The project is characterized by an exceptional degree of cross- and interdisciplinarity, involving collaborations with experimentalists working on a range of quantum-device platforms as well as experts in quantum information theory, high-energy and nuclear physics, cosmology, computational biophysics, soft-matter theory, and quantum chemistry.

Currently, the role of entanglement in systems of many particles is not yet understood, be it at equilibrium with a thermal bath or far from equilibrium. Thanks to the experimental realizations of a lattice gauge theory in a cold atomic mixture [Mil et al., Science 367, 1128-1130 (2020)] and an optical superlattice [Yang et al., Nature 587, 392-396 (2020)], we now have opened the door for microscopic in-depth investigations of gauge theory dynamics, using a novel platform with pristine control. Moreover, we have made significant progress in understanding the role of perturbations on the dynamics of gauge theories and how to protect against them [e.g. Halimeh, Hauke, Phys. Rev. Lett. 125, 030503 (2020); Halimeh, Ott, McCulloch, Yang, Hauke, Phys. Rev. Research 2, 033330 (2020)].

Further, thanks to novel protocols based on engineered quantum dynamics, observables that have hitherto been unreachable now become accessible [Costa de Almeida, Hauke, arXiv:2005.03049 to appear in PRResearch Letters (2021); Geier, Martone, Hauke, Stringari, arxiv:2102.02221 (2021); Geier, Hauke, arXiv:2104.03983 (2021)].
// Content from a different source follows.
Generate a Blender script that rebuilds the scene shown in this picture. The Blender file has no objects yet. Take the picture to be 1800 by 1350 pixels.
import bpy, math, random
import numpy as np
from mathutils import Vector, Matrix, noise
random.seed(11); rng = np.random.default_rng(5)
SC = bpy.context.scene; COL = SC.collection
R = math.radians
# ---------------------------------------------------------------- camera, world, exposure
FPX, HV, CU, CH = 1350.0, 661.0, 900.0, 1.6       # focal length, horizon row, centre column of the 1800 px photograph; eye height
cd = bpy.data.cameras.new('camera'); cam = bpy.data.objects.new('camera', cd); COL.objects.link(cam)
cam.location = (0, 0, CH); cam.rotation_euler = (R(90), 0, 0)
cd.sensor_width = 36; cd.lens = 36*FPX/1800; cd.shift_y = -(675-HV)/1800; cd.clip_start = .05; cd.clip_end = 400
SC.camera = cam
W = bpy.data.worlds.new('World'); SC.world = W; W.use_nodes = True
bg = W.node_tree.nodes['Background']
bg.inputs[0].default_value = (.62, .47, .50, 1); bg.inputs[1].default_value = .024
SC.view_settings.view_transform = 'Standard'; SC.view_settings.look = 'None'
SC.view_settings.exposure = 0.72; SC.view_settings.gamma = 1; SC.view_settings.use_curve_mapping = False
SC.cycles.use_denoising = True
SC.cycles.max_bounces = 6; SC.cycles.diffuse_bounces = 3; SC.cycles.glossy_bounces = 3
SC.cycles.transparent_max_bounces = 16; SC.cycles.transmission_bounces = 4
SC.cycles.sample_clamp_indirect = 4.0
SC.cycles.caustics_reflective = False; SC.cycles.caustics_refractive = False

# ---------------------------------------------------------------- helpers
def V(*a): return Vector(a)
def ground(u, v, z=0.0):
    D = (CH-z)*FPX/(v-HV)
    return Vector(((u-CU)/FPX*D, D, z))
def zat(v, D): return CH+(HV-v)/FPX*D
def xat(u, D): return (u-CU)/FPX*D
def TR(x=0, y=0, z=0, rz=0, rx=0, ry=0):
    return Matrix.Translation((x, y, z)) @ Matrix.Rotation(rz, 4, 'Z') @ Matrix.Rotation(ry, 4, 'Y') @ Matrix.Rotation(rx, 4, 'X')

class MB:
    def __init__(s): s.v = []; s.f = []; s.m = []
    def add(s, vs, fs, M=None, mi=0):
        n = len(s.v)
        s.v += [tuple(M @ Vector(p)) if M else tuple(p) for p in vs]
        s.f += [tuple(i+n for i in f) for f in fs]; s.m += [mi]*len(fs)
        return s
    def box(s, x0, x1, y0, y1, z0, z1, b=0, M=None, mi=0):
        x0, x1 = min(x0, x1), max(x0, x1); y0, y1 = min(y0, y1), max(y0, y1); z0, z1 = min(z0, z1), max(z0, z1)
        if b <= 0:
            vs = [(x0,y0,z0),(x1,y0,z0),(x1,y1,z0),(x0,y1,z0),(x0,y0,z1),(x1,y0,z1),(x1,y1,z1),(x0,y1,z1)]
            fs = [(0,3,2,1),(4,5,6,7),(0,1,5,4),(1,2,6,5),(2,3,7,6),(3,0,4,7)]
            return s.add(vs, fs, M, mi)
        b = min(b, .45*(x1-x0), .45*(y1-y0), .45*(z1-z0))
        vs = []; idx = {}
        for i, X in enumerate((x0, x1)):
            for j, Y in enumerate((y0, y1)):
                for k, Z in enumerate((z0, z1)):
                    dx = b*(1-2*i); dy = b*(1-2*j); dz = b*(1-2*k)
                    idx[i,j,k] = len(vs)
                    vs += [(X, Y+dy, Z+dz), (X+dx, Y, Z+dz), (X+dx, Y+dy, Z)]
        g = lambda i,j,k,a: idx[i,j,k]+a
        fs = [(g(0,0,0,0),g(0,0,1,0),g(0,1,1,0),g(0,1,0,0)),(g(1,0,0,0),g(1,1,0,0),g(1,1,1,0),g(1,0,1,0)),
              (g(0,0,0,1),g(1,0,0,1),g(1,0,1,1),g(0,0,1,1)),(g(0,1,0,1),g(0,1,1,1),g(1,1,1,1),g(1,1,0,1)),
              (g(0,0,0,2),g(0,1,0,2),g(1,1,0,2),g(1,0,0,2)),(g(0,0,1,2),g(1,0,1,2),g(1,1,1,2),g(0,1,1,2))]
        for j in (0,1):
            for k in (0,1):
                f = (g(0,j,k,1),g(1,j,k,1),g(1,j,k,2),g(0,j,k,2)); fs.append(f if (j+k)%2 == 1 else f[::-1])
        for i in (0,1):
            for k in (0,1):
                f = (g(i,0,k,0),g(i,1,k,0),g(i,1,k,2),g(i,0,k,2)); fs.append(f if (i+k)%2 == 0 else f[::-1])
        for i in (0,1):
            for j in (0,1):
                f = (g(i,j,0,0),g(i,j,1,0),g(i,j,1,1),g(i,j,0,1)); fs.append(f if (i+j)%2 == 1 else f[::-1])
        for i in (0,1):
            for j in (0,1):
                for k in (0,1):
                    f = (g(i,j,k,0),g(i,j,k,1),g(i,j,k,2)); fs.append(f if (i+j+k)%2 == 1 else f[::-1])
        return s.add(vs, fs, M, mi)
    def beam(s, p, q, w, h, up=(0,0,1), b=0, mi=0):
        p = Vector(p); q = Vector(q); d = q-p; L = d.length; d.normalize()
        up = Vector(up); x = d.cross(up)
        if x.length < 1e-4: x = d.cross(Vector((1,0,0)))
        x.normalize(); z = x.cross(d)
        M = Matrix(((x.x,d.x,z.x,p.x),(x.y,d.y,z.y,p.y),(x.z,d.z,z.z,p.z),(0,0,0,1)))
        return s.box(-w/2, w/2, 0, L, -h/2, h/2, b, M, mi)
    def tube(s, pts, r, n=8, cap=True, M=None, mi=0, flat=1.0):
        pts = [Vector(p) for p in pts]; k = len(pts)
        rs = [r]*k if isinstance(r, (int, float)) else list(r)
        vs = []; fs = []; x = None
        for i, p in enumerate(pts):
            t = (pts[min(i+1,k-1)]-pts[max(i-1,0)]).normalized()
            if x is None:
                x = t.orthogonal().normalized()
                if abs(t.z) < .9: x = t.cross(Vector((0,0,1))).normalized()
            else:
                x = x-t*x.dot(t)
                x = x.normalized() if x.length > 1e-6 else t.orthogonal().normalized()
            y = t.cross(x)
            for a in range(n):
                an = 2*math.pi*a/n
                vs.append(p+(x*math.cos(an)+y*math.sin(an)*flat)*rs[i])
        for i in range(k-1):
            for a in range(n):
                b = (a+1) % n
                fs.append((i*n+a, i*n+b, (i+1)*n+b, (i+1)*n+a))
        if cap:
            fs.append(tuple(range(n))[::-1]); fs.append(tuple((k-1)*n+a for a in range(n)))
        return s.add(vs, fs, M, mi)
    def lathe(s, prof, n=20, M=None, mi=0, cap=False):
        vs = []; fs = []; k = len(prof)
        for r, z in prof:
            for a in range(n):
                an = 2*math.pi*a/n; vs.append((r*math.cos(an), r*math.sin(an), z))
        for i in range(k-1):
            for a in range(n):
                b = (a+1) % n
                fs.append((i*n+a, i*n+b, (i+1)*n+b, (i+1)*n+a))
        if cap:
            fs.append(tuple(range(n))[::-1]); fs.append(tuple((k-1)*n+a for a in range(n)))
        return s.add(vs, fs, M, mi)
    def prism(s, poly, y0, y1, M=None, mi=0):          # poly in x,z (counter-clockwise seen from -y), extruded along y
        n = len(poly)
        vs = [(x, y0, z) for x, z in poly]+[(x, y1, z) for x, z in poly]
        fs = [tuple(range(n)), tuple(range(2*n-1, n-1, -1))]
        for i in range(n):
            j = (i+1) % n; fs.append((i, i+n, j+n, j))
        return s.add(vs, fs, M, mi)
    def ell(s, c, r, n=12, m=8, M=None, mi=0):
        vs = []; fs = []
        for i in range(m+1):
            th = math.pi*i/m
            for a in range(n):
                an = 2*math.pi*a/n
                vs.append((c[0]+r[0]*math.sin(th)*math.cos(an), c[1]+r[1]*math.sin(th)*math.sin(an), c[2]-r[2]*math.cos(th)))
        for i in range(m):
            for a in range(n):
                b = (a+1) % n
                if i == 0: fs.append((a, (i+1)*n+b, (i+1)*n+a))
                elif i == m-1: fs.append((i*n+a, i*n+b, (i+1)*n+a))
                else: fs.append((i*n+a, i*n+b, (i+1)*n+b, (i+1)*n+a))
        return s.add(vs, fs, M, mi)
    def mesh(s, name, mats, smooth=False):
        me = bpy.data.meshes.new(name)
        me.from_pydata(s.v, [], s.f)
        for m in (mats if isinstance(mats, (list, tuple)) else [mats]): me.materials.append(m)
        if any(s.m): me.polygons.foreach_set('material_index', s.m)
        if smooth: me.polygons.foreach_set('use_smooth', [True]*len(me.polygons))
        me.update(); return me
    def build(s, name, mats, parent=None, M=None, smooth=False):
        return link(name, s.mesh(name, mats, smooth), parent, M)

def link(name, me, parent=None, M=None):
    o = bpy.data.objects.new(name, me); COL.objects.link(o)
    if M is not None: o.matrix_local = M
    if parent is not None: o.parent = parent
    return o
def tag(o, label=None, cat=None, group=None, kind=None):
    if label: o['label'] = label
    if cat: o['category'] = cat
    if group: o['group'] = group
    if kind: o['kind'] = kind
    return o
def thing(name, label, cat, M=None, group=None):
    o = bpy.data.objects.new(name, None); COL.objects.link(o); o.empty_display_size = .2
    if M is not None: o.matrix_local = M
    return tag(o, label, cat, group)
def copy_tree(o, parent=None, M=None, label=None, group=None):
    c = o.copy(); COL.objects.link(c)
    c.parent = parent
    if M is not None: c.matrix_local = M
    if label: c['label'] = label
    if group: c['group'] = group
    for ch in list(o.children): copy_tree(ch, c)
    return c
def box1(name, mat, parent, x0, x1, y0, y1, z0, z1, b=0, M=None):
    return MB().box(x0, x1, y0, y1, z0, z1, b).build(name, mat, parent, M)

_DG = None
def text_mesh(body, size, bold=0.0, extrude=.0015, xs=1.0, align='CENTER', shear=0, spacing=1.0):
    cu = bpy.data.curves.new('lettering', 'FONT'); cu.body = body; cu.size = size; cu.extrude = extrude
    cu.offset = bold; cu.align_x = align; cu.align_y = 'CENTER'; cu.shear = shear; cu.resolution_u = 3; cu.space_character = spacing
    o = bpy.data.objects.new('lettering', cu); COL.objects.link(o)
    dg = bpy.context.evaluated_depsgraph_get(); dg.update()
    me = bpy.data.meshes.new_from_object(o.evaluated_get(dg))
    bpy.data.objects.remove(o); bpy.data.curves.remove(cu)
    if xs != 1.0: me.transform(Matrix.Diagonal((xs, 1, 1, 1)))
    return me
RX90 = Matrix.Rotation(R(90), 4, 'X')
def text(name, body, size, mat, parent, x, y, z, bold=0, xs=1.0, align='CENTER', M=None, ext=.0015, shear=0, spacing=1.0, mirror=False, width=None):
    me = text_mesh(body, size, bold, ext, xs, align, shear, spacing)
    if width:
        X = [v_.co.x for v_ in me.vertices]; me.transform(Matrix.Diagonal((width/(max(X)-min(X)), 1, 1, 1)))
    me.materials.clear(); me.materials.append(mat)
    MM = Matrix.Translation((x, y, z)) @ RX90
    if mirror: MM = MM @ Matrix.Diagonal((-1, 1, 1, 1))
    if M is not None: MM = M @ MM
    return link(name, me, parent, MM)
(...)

By the end of the project, we expect to have developed a concise mathematical framework for many-body entanglement as well as a range of theoretical and experimental tools to systematically study quantum dynamics in regimes that previously were out of reach. Thanks to these, we will obtain a much clearer picture of the role of entanglement in quantum many-body systems, making it possible to concisely describe and quantify its usefulness for technological applications. Moreover, with efficient methods to extract relevant entanglement in state-of-the-art experiments, it will become possible to certify how much a given quantum device can outperform a comparable classical machine.